Heard of OHMS and want to learn more about how it works?  Are you in need of a way to provide access to oral histories not recorded in English? Do you have dreams of creating multilingual metadata for interviews recorded in English to non-English speaking communities/users? This workshop will be an introduction to both indexing in the OHMS environment and how to do so bilingually.

In late 2016 The University of Kentucky Nunn Center updated the OHMS application and viewer to have multilingual functionalities, creating the capability to synchronize both a transcript/translation, as well as to create a bilingual index, making all of these searchable and synchronized to the corresponding moment in the audio or video. In this mini-workshop OHMS power users Teague Schneiter and Brendan Coates will demonstrate the multilingual functionalities of OHMS. Through demonstration of a bilingual use case, instructors will walk attendees through each step of the indexing process to prepare a sample Spanish-English index. Instructors will also guide attendees to develop workflows to support multilingual indexing.

Participants will leave the workshop with the foundational knowledge not only of how to index bilingual content using OHMS, but with a larger framework for how to apply context-specific indexing to their own collections.
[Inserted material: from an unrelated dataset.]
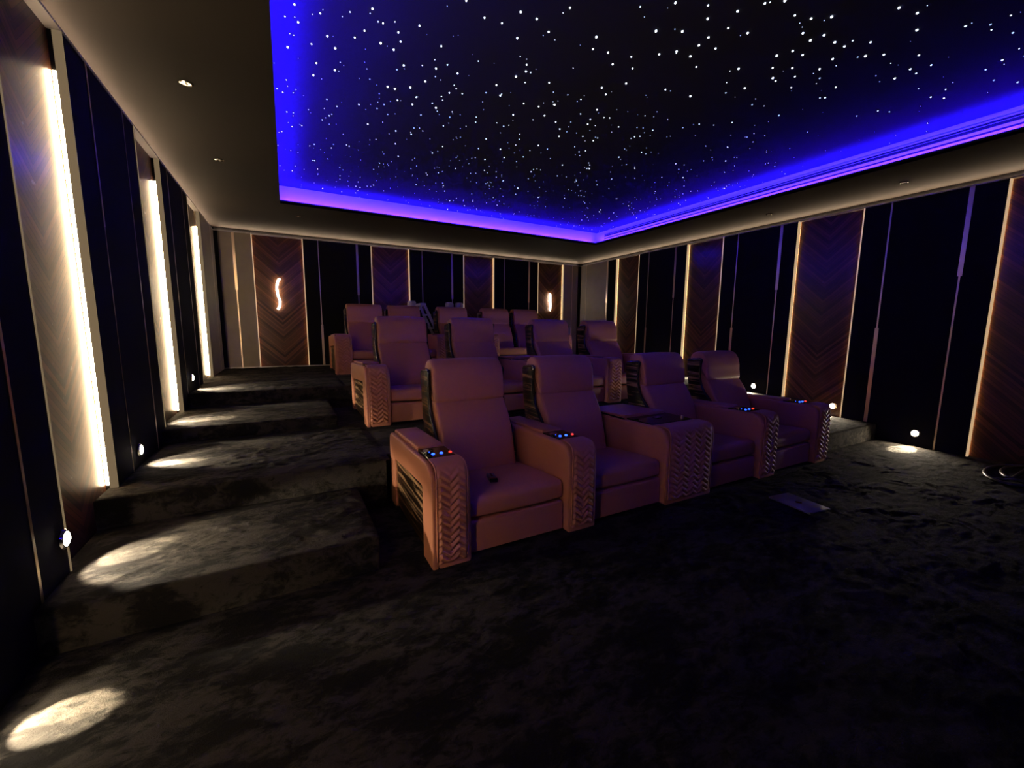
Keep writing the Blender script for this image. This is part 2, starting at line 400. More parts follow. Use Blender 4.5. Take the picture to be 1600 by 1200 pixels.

Key tips and lessons learned from the experience of the indexing project managers and indexers will ensure that participants are able to hit the ground running with their own projects.

 

Community Organizing Basics for Oral Historians

Workshop leaders: Sarah Loose and Isabell Moore, Groundswell: Oral History for Social Change

The process of conducting and archiving oral history interviews itself makes a difference in our world.  But in these fraught times, many oral historians want to seek more direct kinds of impact. We want to support community organizing and social movements that are building the kinds of power needed to create large-scale transformation.

Beyond conducting interviews and making them available through archives, how can oral history be used most effectively for social change? How can we best partner with or reach audiences of community organizers so that social change agents on the ground can use our work?

Oral historians can support social change without being or becoming community organizers. But we can do so most effectively if we understand a bit about the art of organizing. Rooted in a long history, community organizers have developed specific theories of power, both time-tested and fresh approaches to social change, sophisticated strategies, and a diverse tactical toolbox.

This participatory workshop will deepen your understanding of how grassroots communities and allies build and exercise power to transform systems and effect change. And it will challenge – and help! – you to think more strategically about how to mobilize your oral history work in support of organizing for justice.

At the end of the workshop, you will come away with:

  • a clearer understanding of the assumptions, practices and frameworks of community organizing,
  • more clarity about why community organizers believe building collective power is the most effective way to make change,
  • new frameworks for conceptualizing your oral history work in relationship to community organizing and collective power,
  • practical strategies for overcoming some of the institutional and other barriers to engaging oral history in service

of social justice, and

  • connection to a community of practitioners committed to supporting one another in activating our oral history work to have an impact.

 

Cooking with Sound: How to Make Great Aural Histories with the Best Sonic Ingredients

Workshop Leaders: Kent Davies, University of Winnipeg; Charles Hardy III, West Chester University; and Sarah Lake and Sami Zenderoudi, Centre for Oral History and Digital Storytelling, Concordia University.

In recent years more and more oral historians have discovered the rewards and the pleasures of working in sound, sharing their interviews in podcasts, audio walking tours, installations, and still emerging forms of sound and multi-media programming. This workshop is for those of you interested in taking your work with sound to the next level; to improving your “sonological competence,” and making your work more sonically engaging for yourself and your audiences. The workshop will include the following:

  • An introduction to the best affordable field recorders and microphones, and to the field recording techniques that will enable you to get the most out of that equipment
  • An exploration of the pleasures and possibilities that emerge with the leap from mono-tony to stereo and three-dimensional sound
  • Expanding your ingredients: Examples of how the use of the soundscapes, sound artifacts, and sound documents can provide historical context and sonic interest to your aural history interviews
  • Hearing exercises in which we listen to and critique compelling examples from outstanding works in aural history.
  • An exercise in sound mapping and onsite listening.
  • An introduction to how copyright law and fair use impact your ability to work with others’ sound recordings.

To make the most effective use of the little time that we have together, those registering for the workshop will receive a link to instructional materials mounted in advance on Oral History in the Digital Age.  We also encourage you to share work samples with the workshop leaders and to bring your own field recording equipment to the workshop.